Samstag, 9. Juni 2012

WELT erwähnt »Perry Rhodan-Groschenhefte«


• • • Die Online-Redaktionen der beiden großen ZEIT und WELT scheinen sich einer Meinung zu sein: Deutsche Serien-SF ist minderwertige Literatur. So schlägt der WELT ONLINE-Autor Til Biermann - wenn auch nicht weit so heftig - in die gleiche Kerbe wie im August 2011 der ZEIT ONLINE-Autor Johannes Thumfart, der seinerzeit im Zuge eines Artikels über den Perry Rhodan-Dokumentarfilm den SF-Serienhelden (eine Monitorsendung aus dem Jahr 1969 aufgreifend) als »Ersatz-Hitler« bezeichnete.
• • • Es ist ein kleiner, vielleicht sogar belanglos zu nennender Artikel über einen Schauspieler, der (ebenso wie viele andere Menschen auf dieser Welt) am Leben und an sich selbst scheitert: Die paar Absätze über Birol Ünel, der 2004 in »Gegen die Wand« und 2009 in »Soul Kitchen« spielte, hinterlassen bei mir grundsätzlich das Gefühl, als hätte ein Autor von seinem Redakteur die Anweisung bekommen, einen Artikel über den Absturz eines an sich ganz begabten Schauspielers zu schreiben ... und mehr auch nicht, Boulevardthema auf WELT-Niveau halt. Eine bedeutungslose, kleine Episode aus der Welt der Filmemacherei. Wenn da nicht dieser eine Satz gewesen wäre, der meinem SF-Herzen beim Lesen einen Stich versetzte.
• • • Auf diesem Artikel und die darin enthaltende Erwähnung von »Perry Rhodan« bin ich überhaupt nur aufmerksam geworden, weil ich über einen Onlinesuchdienst nach neuen Artikeln rund um die größte Weltraumserie der Welt gesucht habe.
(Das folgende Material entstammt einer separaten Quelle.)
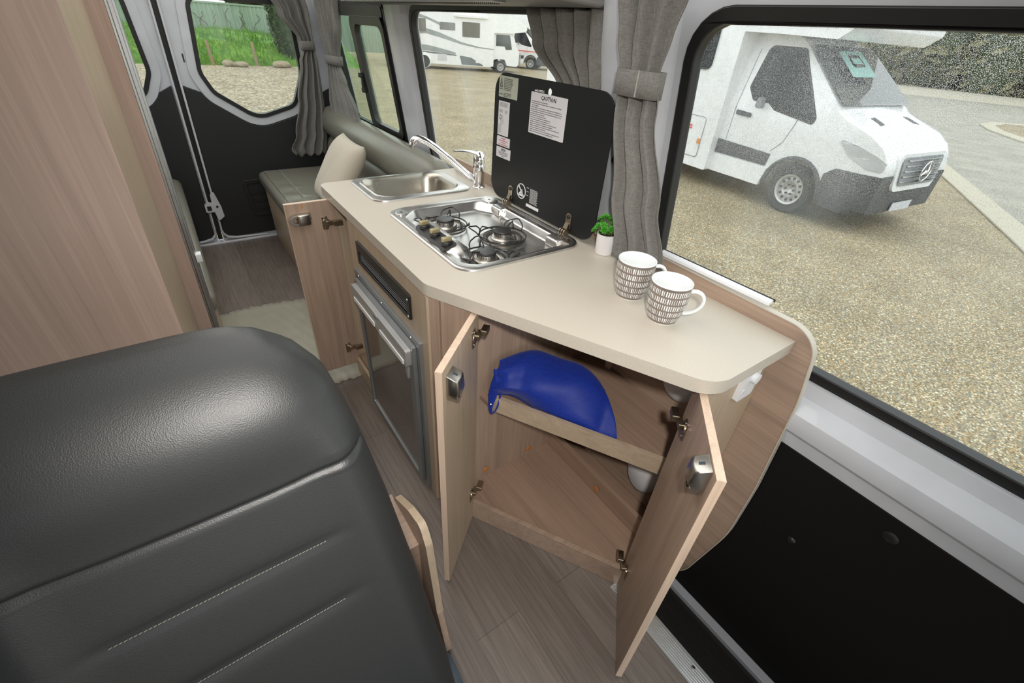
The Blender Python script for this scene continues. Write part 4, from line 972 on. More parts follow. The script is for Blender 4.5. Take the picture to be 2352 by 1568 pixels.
G().loft([[(1.0405, y, .9475), (1.062, y, .950), (1.062, y, .957), (1.050, y, .962), (1.0405, y, .956)] for y in (.375, .70)]).make('strip', 'white_gloss', wl, bevel=.001)
G().box(1.0575, 1.060, .372, .70, .955, .961).make('seal_lip', 'rubber', wl)
# ---- worktop with cut-outs
wt = rpoly([(.418, 1.885), (.418, .935), (.735, .287), (1.0385, .287), (1.0385, 1.905)], [.035, .07, .075, .003, .01], 8)
SK = rrect(.545, .930, 1.585, 1.865, .05, 6); HB = rrect(.545, .955, .945, 1.455, .06, 6)
wo = G().slab([wt, list(reversed(SK)), list(reversed(HB))], XY(.866), 0, .034).make('worktop', 'worktop_laminate', bevel=.003)
tag(wo, 'cream laminate worktop with clipped corner carrying sink and stove', 'worktop')
# ---- sink
sk = thing('sink', 'stainless steel sink bowl with raised rim beside the tap', 'sink', (.74, 1.73, .90))
o1 = rrect(.530, .947, 1.568, 1.882, .055, 8); i1 = rrect(.565, .905, 1.600, 1.850, .062, 8)
def ringloft(levels, mat, name, parent, n=None, cap=True):
    g = G(); secs = [[(x, y, z) for x, y in l] for l, z in levels]
    g.loft(secs, True, False)
    if cap: g.f([v for v in g.bm.verts if False]) if False else None
    if cap:
        g.bm.verts.ensure_lookup_table(); nn = len(levels[0][0]); g.f(list(g.bm.verts)[-nn:])
    return g.make(name, mat, parent, smooth=True, ang=50)
ringloft([(rrect(.530, .947, 1.568, 1.882, .055, 8), .9002), (rrect(.531, .946, 1.569, 1.881, .055, 8), .9055), (rrect(.540, .937, 1.578, 1.872, .055, 8), .9085), (rrect(.552, .918, 1.588, 1.862, .060, 8), .906), (rrect(.560, .910, 1.595, 1.855, .062, 8), .9095)], 'stainless', 'rim', sk, cap=False)
ringloft([(rrect(.560, .910, 1.595, 1.855, .062, 8), .9095), (rrect(.567, .903, 1.602, 1.848, .062, 8), .903), (rrect(.572, .898, 1.607, 1.843, .062, 8), .885), (rrect(.584, .886, 1.619, 1.831, .06, 8), .79), (rrect(.60, .870, 1.635, 1.815, .055, 8), .765), (rrect(.63, .84, 1.665, 1.785, .05, 8), .760)], 'stainless_bowl', 'bowl', sk)
G().lathe([(.001, .001), (.012, .001), (.020, .003), (.030, .003), (.032, 0)], c=(.735, 1.725, .7605), n=24).make('drain', 'chrome', sk, smooth=True)
# ---- tap
tp = thing('mixer_tap', 'chrome mixer tap with long curved spout reaching over the sink', 'tap', (.985, 1.60, .90))
G().lathe([(.027, 0), (.027, .004), (.0235, .008), (.0225, .012), (.0225, .060), (.0235, .062), (.0235, .090), (.022, .094), (.001, .095)], n=32).make('body', 'chrome', tp, local=True, smooth=True)
def bez(P, n=14):
    out = []
    for k in range(n+1):
        t = k/n; q = [Vector(p) for p in P]
        while len(q) > 1: q = [q[i].lerp(q[i+1], t) for i in range(len(q)-1)]
        out.append(q[0])
    return out
sp = bez([(-.006, .005, .022), (-.09, .045, .085), (-.16, .08, .165), (-.208, .095, .196), (-.232, .104, .190), (-.236, .106, .158)], 20)
G().tube(sp, [.0130]*16+[.0132, .0138, .0142, .0142, .0142], 14).make('spout', 'chrome', tp, local=True, smooth=True)
q = sp[-1]; G().lathe([(.0125, 0), (.0125, -.008), (.009, -.008), (.009, -.002), (.001, -.002)], c=q, n=20).make('aerator', 'nickel', tp, local=True, smooth=True)
G().lathe([(.023, .094), (.0235, .110), (.021, .128), (.012, .139), (.001, .141)], n=28).make('cartridge_cap', 'chrome', tp, local=True, smooth=True)
G().tube([(.004, 0, .126), (-.03, .008, .138), (-.07, .018, .143), (-.10, .026, .143)], [.018, .014, .011, .006], 12, ry=[.010, .006, .0045, .003]).make('lever', 'chrome', tp, local=True, smooth=True)
# ---- hob
hob = thing('gas_hob', 'stainless three-burner gas hob with raised black glass lid', 'hob', (.74, 1.2, .90))
def hl(d, r): return rrect(.528+d, .970-d, .930+d, 1.478-d, r, 8)
def cham(d): return rpoly([(.565+d, .985+d), (.600+d, .962+d), (.900-d, .962+d), (.930-d, .985+d), (.930-d, 1.36-d), (.880-d, 1.44-d), (.62+d, 1.445-d), (.565+d, 1.39-d)], .03, 8)
lv = [(hl(0, .06), .9003), (hl(.001, .06), .9055), (hl(.008, .06), .9088), (hl(.016, .055), .9075), (hl(.022, .052), .9030)]
ringloft(lv, 'stainless', 'rim', hob, cap=False)
G().slab([hl(.020, .052), list(reversed(cham(0)))], XY(.900), 0, .003).make('deck', 'stainless', hob)
ringloft([(cham(0), .903), (cham(.004), .899), (cham(.010), .880), (cham(.016), .8735), (cham(.03), .872)], 'stainless', 'pan', hob)
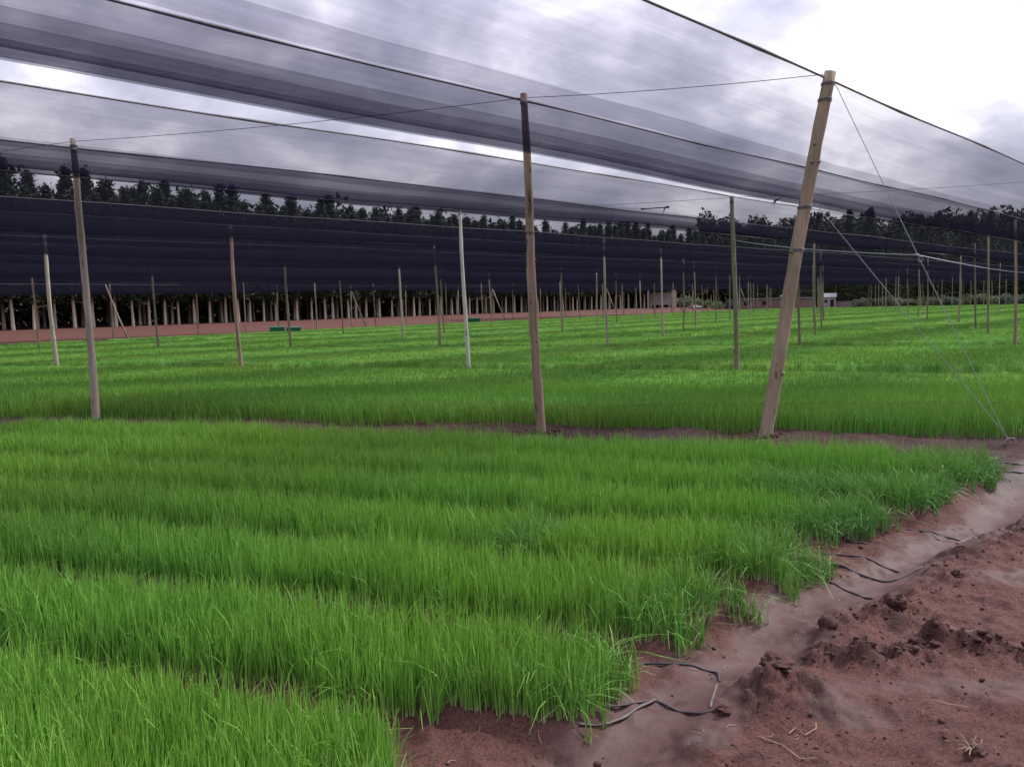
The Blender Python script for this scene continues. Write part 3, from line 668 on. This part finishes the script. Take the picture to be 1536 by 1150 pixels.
# ------------------------------------------------------------------ trees
def tree_parts(seed, H, R0, base, dark):
    rq = np.random.default_rng(seed); mb = MB()
    mb.tube([(0, 0, -.3), (.02, 0, base*.5), (.05, .03, base*1.2), (.0, .05, H*.6), (0, 0, H*.93)], [.15, .115, .095, .06, .02], 7)
    for _ in range(14):
        zz = rq.uniform(base*.8, H*.8); a = rq.uniform(0, 6.28); L = R0*(1-zz/H)*1.2+.2
        mb.tube([(0, 0, zz), (math.cos(a)*L*.6, math.sin(a)*L*.6, zz+.2), (math.cos(a)*L, math.sin(a)*L, zz+.55)], [.03, .02, .008], 4)
    tm = mb.mesh('trunk'); tm.materials.append(M['trunk'])
    n = 5200; V = np.zeros((n, 4, 3)); C = np.zeros((n, 4, 3))
    nb = 46; bz = base+(H-base)*rq.random(nb)**.85; ba = rq.uniform(0, 6.28, nb)
    fr = (bz-base)/(H-base)
    prof = R0*np.clip(np.minimum(1., .6+fr*1.6)*(1-fr**1.7)+.03, .03, 1.2)*rq.uniform(.75, 1.25, nb)
    k = rq.integers(0, nb, n); s = rq.random(n)**.6
    cx = np.cos(ba[k])*prof[k]*s; cy = np.sin(ba[k])*prof[k]*s; cz = bz[k]+s*.35*prof[k]
    loose = rq.random(n) < .72; f2 = rq.random(n)**1.15; a2 = rq.uniform(0, 6.28, n); r2 = R0*(1-f2**1.7)*np.minimum(1, .6+f2*2)*np.sqrt(rq.random(n))*(.85+.2*np.sin(a2*3+f2*23))
    cx = np.where(loose, np.cos(a2)*r2, cx); cy = np.where(loose, np.sin(a2)*r2, cy); cz = np.where(loose, base+(H-base)*f2, cz)
    rad = .10+.26*(1-fr[k])
    cx += rq.normal(0, 1, n)*rad*.7; cy += rq.normal(0, 1, n)*rad*.7; cz += rq.normal(0, 1, n)*rad*.7
    d = rq.normal(0, 1, (n, 3)); d /= np.linalg.norm(d, axis=1)[:, None]; d[:, 2] = np.abs(d[:, 2])*.6+.15
    w = np.cross(d, rq.normal(0, 1, (n, 3))); w /= np.linalg.norm(w, axis=1)[:, None]
    ctr = np.stack([cx, cy, cz], 1); L = rq.uniform(.14, .34, n)[:, None]; W = rq.uniform(.05, .11, n)[:, None]
    V[:, 0] = ctr-w*W; V[:, 1] = ctr+w*W; V[:, 2] = ctr+d*L+w*W*.4; V[:, 3] = ctr+d*L-w*W*.4
    g = rq.uniform(.7, 1.3, n)[:, None, None]; C[:] = np.array(dark)*g
    F = np.arange(n*4).reshape(-1, 4)
    cm = npmesh('crown', V.reshape(-1, 3), F, C.reshape(-1, 3)); cm.materials.append(M['needle'])
    return tm, cm
TV = [tree_parts(s, 11.6, 1.95, 2.2, c) for s, c in ((1, (.032, .047, .024)), (2, (.027, .042, .023)), (3, (.038, .052, .026)), (4, (.029, .041, .020)), (5, (.033, .048, .026)))]
TB = [tree_parts(s, 14., 3.4, 1.2, c) for s, c in ((11, (.035, .055, .028)), (12, (.040, .058, .026)), (13, (.032, .050, .028)))]
def tree(x, y, var, sc, label, group, name='pine_tree'):
    t = empty(name, (x, y, float(zter(x, y))), random.uniform(0, 6.28)); t.scale = (sc*random.uniform(.9, 1.1),)*2+(sc,)
    tag(t, label, 'tree', group)
    for nm, me in zip(('trunk', 'crown'), var):
        c = bpy.data.objects.new(nm, me); COL.objects.link(c); c.parent = t
PL = 'slim dark pine with a pale bare trunk in the plantation behind the red strip'
nt = 0
for r in range(4):
    s_ = -8.0+r*.8
    while s_ < 170:
        p = EM*(68+2.4*r+random.uniform(-.35, .35))+ED*s_
        if abs(p[0]) < .66*p[1]+2:
            tree(p[0], p[1], random.choice(TV), random.uniform(.90, 1.06)*(1+.12*(s_ > 110)), PL, 'plantation pines behind the red strip'); nt += 1
        s_ += (1.45 if r == 0 else 2.7)*random.uniform(.8, 1.2)*(1+.9*max(0, s_-60)/110)
def wood_mass(fn, n, zlo, zhi, size):
    a, b = fn(n); zz = zter(a, b); H = zlo+(zhi-zlo)*rng.random(n)**1.05*(.72+.28*vnoise(a*.35, b*.35))
    ctr = np.stack([a, b, zz+H], 1); d = rng.normal(0, 1, (n, 3)); d /= np.linalg.norm(d, axis=1)[:, None]
    w_ = np.cross(d, rng.normal(0, 1, (n, 3))); w_ /= np.linalg.norm(w_, axis=1)[:, None]; sz = size*rng.uniform(.5, 1.2, n)[:, None]
    V = np.stack([ctr-w_*sz*.4, ctr+w_*sz*.4, ctr+d*sz+w_*sz*.15, ctr+d*sz-w_*sz*.15], 1)
    C = np.ones((n, 4, 3))*np.array((.024, .033, .019))*rng.uniform(.6, 1.3, n)[:, None, None]
    return npmesh('far_wood', V.reshape(-1, 3), np.arange(n*4).reshape(-1, 4), C.reshape(-1, 3))
def plant(n):
    s1 = rng.uniform(-25, 185, n); q1 = 78+14*rng.random(n)**1.3
    return EM[0]*q1+ED[0]*s1, EM[1]*q1+ED[1]*s1
tag(link('far_wood', wood_mass(plant, 150000, .0, 14.4, .6), M['needle']), 'dense dark interior of the pine plantation filling the gaps between trunks', 'wood', kind='stuff')
def endw(n):
    y1 = 176+16*rng.random(n); return y1*rng.uniform(.22, .72, n), y1
tag(link('far_wood', wood_mass(endw, 80000, .0, 20., .9), M['needle']), 'dark mass of woodland closing the far right end behind the hedge', 'wood', kind='stuff')
BL = 'tall dark bushy tree in the clump closing the right end of the field'
for r in range(3):
    for px in np.linspace(.27, .69, 22):
        Yd = 150+r*7+random.uniform(-4, 4); ux = px+random.uniform(-.012, .012)
        f = sm(np.array((px-.25)/.12)).item()
        tree(ux*Yd, Yd, random.choice(TB), (.80+.34*f)*random.uniform(.88, 1.08), BL, 'dark trees at the right end of the field', 'broadleaf_tree'); nt += 1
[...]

Dabei wurde mir der vor drei Tagen online gestellte Artikel gemeldet, der den Satz erwähnt:
»Bis zu seinem Studium hat Birol Ünel nur "Perry Rhodan"-Groschenromane gelesen.«

• • • Abgesehen davon, dass der Begriff »Groschenheft« in Zeiten von Euro und Cent nur noch älteren Menschen überhaupt etwas sagt (und damit einen guten Teil potenzieller Leserschaft ausgrenzt), ist für Herrn Biermann offenbar das Lesen einer Romanserie ein geeignetes Synonym für die Beschreibung mangelhafter Bildung. Dem kann und werde ich mich nicht anschließen, denn »Perry Rhodan« ist weit mehr als bedeutungslose, unterhaltende Trivialliteratur, wie uns die versuhrkampten (Danke, Andreas!) Elfenbeinturm-Männer des Literaturbetriebs immer wieder weis machen wollen. Diese SF-Serie vermittelt Werte, erörtert (wie im übrigen die meisten SF-Romane) gesellschaftliche wie kulturelle Themen, informiert über Wissenschaftliches und unterhält dabei. Und das ist deutlich mehr, als Herr Biermann mit seinem Online-Artikelchen tut.
• • • Diese Onlinezeilen von Til Biermann (der offenbar ja gern mal über die Szene am Kottbusser Tor in Berlin oder als BILD-Reporter über so wichtige Themen wie teure Riesen-Hamburger oder die Grüne Woche schreibt) sind keinen wirklichen Aufreger wert - schließlich sind sie nichts anders ein Pseudosensationsartikelchen mit WELT-Label. Eine Erkenntnis jedoch können wir SF- und Perry-Geeks daraus ziehen: Wir müssen uns weiter, vielleicht künftig auch noch mehr anstrengen, die Science Fiction als ernstzunehmende Literaturgattung zu etablieren und damit die perpetuierte Einordnung (zum Beispiel durch BILD-Reporter in WELT-Anstrich) in die ewig gestrige Schund-Schublade zu beenden.
• • • Ach ja ... den Artikel findet Ihr hier.

1 Kommentar:

  1. Manchmal bin ich mir nicht sicher, ob es so sinnvoll ist, die SF als ernstzunehmende Literaturgattung zu etablieren. Ich meine: Das wird jetzt seit dreißig Jahren mindestens versucht. Und das Ergebnis sind dieselben bescheuerten Artikel und Fernsehbeiträge wie in den 70er-Jahren.

    Vielleicht sollten wir uns einfach als die Deppen kostümieren, die man in uns SF-Fans und SF-Arbeitern sieht ... Dann geben manche trotteligen Journalisten endlich Ruhe.